Written instruction:
Reproduce exactly, with no pictures, each line from the opening of the material down through the line containing "bpy.context.scene.camera = camo".

Data section:
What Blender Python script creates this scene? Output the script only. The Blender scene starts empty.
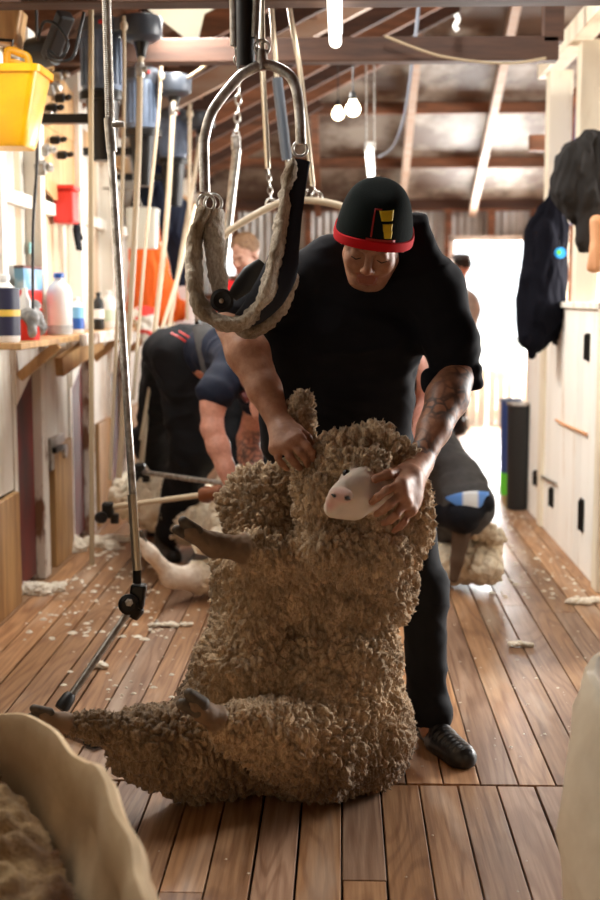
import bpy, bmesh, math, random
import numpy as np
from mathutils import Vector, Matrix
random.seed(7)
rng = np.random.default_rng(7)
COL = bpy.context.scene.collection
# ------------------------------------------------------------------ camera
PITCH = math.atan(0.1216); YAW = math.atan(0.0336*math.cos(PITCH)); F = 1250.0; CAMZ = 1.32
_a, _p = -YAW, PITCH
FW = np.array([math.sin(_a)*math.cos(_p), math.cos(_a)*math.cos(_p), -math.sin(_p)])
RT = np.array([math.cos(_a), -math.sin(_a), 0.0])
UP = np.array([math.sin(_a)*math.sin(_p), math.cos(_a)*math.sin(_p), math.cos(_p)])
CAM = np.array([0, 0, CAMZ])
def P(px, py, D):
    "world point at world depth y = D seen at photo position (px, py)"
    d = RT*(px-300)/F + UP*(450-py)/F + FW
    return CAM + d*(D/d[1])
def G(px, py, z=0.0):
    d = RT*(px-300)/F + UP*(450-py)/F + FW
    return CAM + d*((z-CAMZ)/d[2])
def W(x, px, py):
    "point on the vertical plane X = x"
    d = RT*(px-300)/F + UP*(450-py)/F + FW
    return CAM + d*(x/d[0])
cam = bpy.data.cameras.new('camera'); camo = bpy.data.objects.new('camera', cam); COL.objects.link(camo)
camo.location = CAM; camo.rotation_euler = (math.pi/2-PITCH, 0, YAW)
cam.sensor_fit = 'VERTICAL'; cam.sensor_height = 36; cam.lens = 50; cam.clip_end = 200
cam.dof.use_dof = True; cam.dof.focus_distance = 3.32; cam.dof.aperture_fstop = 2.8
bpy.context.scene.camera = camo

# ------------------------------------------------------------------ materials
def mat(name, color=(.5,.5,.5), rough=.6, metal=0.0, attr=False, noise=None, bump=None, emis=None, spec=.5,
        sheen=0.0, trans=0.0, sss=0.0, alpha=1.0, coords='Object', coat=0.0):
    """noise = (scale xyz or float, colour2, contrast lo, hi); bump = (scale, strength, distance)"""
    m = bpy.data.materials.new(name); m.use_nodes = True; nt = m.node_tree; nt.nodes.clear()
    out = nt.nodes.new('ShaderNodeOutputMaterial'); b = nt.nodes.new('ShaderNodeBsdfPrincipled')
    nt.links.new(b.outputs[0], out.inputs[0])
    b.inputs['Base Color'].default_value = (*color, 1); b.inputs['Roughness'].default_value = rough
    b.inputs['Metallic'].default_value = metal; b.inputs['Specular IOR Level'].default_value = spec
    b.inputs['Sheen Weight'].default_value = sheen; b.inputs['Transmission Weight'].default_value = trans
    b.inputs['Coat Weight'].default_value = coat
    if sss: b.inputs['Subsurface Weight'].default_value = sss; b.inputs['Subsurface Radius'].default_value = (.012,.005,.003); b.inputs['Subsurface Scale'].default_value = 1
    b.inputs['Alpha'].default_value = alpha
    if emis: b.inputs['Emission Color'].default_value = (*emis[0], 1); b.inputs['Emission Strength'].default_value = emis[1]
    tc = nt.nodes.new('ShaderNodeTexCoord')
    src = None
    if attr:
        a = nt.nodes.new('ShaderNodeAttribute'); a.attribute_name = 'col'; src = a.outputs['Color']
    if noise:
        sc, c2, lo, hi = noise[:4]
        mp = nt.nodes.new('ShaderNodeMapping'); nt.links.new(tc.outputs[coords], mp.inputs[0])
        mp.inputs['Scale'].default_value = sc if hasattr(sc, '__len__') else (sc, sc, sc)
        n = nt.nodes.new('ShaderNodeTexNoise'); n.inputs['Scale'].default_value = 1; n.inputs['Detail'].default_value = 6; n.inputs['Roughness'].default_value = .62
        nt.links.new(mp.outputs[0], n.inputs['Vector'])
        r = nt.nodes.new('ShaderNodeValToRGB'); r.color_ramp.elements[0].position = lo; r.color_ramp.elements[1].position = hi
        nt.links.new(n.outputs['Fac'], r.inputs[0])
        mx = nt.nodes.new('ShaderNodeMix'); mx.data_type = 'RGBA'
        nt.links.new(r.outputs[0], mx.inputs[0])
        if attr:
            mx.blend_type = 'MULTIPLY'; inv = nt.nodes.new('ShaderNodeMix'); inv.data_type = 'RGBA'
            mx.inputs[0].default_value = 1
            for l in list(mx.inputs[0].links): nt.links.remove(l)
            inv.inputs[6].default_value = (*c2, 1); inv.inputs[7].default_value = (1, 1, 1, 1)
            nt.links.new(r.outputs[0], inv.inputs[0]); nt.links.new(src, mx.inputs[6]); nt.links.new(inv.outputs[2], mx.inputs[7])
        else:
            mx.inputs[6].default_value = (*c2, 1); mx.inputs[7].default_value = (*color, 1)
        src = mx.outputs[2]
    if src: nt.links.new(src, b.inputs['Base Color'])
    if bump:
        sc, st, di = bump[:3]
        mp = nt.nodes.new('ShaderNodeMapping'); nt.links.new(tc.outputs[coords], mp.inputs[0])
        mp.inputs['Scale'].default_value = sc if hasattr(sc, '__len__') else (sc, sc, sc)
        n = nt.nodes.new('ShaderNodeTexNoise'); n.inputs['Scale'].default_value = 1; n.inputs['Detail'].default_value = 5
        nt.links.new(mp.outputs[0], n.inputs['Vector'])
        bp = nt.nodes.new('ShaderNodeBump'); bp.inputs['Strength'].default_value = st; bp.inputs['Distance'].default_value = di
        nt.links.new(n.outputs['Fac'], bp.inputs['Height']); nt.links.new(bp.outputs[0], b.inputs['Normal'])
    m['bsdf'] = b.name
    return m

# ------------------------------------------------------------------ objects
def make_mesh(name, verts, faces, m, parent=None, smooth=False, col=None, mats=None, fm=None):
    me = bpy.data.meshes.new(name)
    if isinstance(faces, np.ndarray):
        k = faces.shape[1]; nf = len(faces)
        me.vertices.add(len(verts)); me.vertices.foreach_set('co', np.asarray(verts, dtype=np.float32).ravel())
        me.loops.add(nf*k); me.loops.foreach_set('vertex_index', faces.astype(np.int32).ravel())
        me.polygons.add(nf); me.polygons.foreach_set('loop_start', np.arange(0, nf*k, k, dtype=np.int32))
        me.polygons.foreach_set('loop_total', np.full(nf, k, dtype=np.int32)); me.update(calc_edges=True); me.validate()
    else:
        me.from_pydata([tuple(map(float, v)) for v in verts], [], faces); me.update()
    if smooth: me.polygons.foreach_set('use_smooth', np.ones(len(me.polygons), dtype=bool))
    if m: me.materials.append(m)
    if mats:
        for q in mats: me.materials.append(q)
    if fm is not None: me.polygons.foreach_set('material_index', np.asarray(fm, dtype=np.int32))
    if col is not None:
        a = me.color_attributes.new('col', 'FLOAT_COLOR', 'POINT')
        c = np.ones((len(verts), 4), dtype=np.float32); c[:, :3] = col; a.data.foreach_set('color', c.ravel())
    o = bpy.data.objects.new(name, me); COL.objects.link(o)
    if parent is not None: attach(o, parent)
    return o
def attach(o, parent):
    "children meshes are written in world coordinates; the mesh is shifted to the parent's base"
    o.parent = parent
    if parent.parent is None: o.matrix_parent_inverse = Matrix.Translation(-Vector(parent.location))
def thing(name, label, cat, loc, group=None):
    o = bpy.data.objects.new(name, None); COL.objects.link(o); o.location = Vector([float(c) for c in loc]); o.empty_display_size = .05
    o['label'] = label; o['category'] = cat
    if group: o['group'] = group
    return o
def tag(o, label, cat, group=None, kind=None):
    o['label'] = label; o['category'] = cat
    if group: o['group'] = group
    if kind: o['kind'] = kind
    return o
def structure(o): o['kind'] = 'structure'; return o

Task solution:
What Blender Python script creates this scene? Output the script only. The Blender scene starts empty.
import bpy, bmesh, math, random
import numpy as np
from mathutils import Vector, Matrix
random.seed(7)
rng = np.random.default_rng(7)
COL = bpy.context.scene.collection
# ------------------------------------------------------------------ camera
PITCH = math.atan(0.1216); YAW = math.atan(0.0336*math.cos(PITCH)); F = 1250.0; CAMZ = 1.32
_a, _p = -YAW, PITCH
FW = np.array([math.sin(_a)*math.cos(_p), math.cos(_a)*math.cos(_p), -math.sin(_p)])
RT = np.array([math.cos(_a), -math.sin(_a), 0.0])
UP = np.array([math.sin(_a)*math.sin(_p), math.cos(_a)*math.sin(_p), math.cos(_p)])
CAM = np.array([0, 0, CAMZ])
def P(px, py, D):
    "world point at world depth y = D seen at photo position (px, py)"
    d = RT*(px-300)/F + UP*(450-py)/F + FW
    return CAM + d*(D/d[1])
def G(px, py, z=0.0):
    d = RT*(px-300)/F + UP*(450-py)/F + FW
    return CAM + d*((z-CAMZ)/d[2])
def W(x, px, py):
    "point on the vertical plane X = x"
    d = RT*(px-300)/F + UP*(450-py)/F + FW
    return CAM + d*(x/d[0])
cam = bpy.data.cameras.new('camera'); camo = bpy.data.objects.new('camera', cam); COL.objects.link(camo)
camo.location = CAM; camo.rotation_euler = (math.pi/2-PITCH, 0, YAW)
cam.sensor_fit = 'VERTICAL'; cam.sensor_height = 36; cam.lens = 50; cam.clip_end = 200
cam.dof.use_dof = True; cam.dof.focus_distance = 3.32; cam.dof.aperture_fstop = 2.8
bpy.context.scene.camera = camo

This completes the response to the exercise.